Nabokov, Ada, fills in the first’s double-coupling from the second generation’s perspective.
"Adam, and I actually reviewed Gradisil in this very blog.“
I remember!
“Only two generations?“
Christ, I can’t remember. Wasn’t it two? Or was it three?
I think it was three, but I don’t really remember.
I’ve always thought that Mann’s Buddenbrooks was the sort of model for this. Though he does 4 generations rather than 2. Maybe it counts twice?
Ellen Spolsky, at Bar-Ilan, has suggested Daphnis and Chloe by Longus (via email).

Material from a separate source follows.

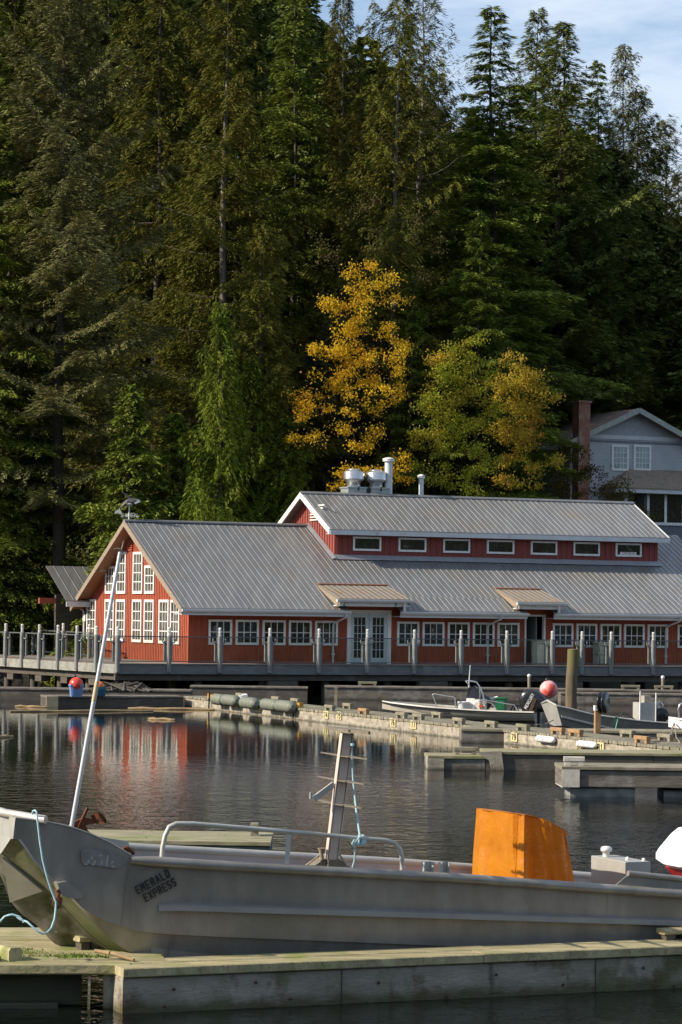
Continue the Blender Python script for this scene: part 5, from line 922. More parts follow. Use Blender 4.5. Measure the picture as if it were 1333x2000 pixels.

Oh, and I suppose Star Wars.
The Prestige (the novel by Christopher Priest, but not the film by Christopher Nolan) has a two-generation structure (though there is actually a third generation in between that isn’t much noticed in the novel).
How about Back To The Future?
Jane Austen often contrasts the parental marriage with the hoped-for marriage of daughters.
I’ve been reading ‘The Count of Monte Cristo’ by Alexander Dumas and it also features this generational, ‘sins of the father’ kind of structure. Actually, times two! But since the count is looking for revenge I don’t think the marriages are going to do much healing…
Robert Heinlein’s Time for the Stars features one generation interacting with several (due to relativistic time-dilation effects): I’m not sure that’s quite what you’re looking for.
There are other science fiction stories about “generation ships” which might fit, including Ben Bova’s “Exiles” trilogy.